Nous devons admettre l'existence du Jean Limosin, chef de famille, né vers 1528, puisqu'elle est authentiquement prouvée par les contrats de 1554 et 1555; mais, comme il ne porte pas le titre d'« émailleur », que le premier émail à date certaine, signé I fleur de lis L, le portrait de Bardon de Brun, ne remonte qu'à 1597 et que tous les émaux des Jean Limosin, sans exception, se rapportent rigoureusement par leur aspect à l'extrême fin du xvie et aux premières années du xvIIe siècle, comme nous le verrons plus tard, nous en concluerons comme M. Darcel que ce premier Jean n'a pas été émailleur. En tout cas, aucun de ses travaux ne nous serait connu, même d'une façon dubitative. De plus, nous pensons qu'il ne s'agit pas de lui dans la mention de décès de 1610. On peut supposer vraisemblablement qu'il mourut au xvie siècle. Pour ces diverses raisons, nous ne lui donnerons pas le titre de Jean I, que nous réservons pour son homonyme qui va suivre, le premier émailleur de ce nom (1). Inutile de désigner directement parmi les émailleurs des membres de leur famille qui n'ont pas exercé cet art.

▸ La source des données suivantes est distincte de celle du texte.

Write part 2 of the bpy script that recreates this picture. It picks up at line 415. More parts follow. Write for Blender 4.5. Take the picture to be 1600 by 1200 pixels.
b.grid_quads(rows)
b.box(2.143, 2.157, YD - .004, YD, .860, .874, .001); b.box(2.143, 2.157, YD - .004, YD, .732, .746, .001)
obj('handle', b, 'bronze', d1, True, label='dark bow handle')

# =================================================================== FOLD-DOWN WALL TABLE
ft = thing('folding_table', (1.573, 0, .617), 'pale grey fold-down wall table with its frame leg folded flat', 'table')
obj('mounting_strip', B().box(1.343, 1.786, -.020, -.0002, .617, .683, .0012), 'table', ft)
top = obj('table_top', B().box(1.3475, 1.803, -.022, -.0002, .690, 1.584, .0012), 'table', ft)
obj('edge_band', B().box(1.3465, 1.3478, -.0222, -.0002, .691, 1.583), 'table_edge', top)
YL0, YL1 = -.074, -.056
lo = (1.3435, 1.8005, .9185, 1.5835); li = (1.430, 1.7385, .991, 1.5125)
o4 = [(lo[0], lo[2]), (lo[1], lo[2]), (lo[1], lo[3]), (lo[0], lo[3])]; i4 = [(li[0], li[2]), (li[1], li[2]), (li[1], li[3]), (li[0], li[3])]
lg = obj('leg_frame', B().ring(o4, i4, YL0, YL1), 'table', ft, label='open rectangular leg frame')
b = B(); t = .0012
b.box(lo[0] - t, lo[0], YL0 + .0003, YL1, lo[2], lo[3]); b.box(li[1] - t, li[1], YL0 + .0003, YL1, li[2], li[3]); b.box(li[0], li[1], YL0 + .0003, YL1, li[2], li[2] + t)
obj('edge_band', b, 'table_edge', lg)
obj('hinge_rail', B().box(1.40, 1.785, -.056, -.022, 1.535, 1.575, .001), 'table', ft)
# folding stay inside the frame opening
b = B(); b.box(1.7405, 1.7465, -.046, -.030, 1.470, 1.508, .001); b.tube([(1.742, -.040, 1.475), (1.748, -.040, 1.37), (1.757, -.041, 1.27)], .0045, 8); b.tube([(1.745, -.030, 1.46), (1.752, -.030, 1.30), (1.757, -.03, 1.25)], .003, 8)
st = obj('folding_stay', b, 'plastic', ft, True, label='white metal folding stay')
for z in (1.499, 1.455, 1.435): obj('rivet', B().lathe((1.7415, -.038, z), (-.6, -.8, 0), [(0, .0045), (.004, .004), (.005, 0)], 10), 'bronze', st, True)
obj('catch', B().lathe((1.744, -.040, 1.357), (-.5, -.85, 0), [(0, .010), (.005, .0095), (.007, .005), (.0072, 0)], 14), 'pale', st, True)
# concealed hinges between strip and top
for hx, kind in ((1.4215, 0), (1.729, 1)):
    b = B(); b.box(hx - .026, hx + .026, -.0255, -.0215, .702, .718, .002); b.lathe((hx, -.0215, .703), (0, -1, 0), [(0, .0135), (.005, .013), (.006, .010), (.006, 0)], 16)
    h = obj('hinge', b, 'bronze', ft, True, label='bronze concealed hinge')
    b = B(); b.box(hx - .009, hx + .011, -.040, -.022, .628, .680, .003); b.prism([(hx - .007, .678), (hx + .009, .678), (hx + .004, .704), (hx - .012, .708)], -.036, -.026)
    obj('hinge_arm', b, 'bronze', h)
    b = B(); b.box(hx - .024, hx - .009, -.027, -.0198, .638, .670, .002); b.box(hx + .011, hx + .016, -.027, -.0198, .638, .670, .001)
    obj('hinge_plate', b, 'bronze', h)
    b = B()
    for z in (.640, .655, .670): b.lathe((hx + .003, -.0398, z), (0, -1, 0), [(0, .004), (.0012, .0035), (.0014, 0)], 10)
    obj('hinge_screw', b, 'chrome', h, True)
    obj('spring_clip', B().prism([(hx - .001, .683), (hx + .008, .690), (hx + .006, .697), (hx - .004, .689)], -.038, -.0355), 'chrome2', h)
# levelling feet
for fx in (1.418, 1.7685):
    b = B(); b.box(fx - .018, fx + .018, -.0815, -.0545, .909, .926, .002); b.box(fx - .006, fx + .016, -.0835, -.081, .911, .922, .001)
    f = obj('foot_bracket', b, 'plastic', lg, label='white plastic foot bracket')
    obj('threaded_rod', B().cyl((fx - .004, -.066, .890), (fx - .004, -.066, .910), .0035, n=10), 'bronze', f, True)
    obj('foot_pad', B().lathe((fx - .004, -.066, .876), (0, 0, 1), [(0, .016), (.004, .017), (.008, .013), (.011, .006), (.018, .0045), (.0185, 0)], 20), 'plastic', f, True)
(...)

Nous nous séparerons ici nettement des auteurs ci-dessus quant à l'attribution de l'universalité des émaux signés I fleur de lis L, ou analogues, au Jean II Limosin de MM. Labarte et Darcel, et quant aux dates d'existence assignées à cet émailleur (1561-1646). En effet, il est incontestable, en présence des émaux que nous allons décrire tout-à-l'heure, que la masse des travaux attribués jusqu'ici à un seul et même Jean Limosin, doit être scindée en deux parts, dont l'une, de beaucoup la plus forte, comprend par exemple, au Louvre, les grands plats d'Esther et Assuérus, la femme d'Urie, l'Enlèvement d'Europe, etc., bref tous les numéros du catalogue de D. 382 à D. 391 (2) et à l'Exposition de Limoges les

(1) Dans la généalogie que nous avons donnée aux Émaux peints à l'Exposition rétrospective de Limoges en 1846, nous ne faisons pas figurer ce Jean Limosin, et Jean I est celui qui va suivre.

(2) Sous réserve des observations que nous émettons plus loin, quant aux nos D. 390 et D. 391.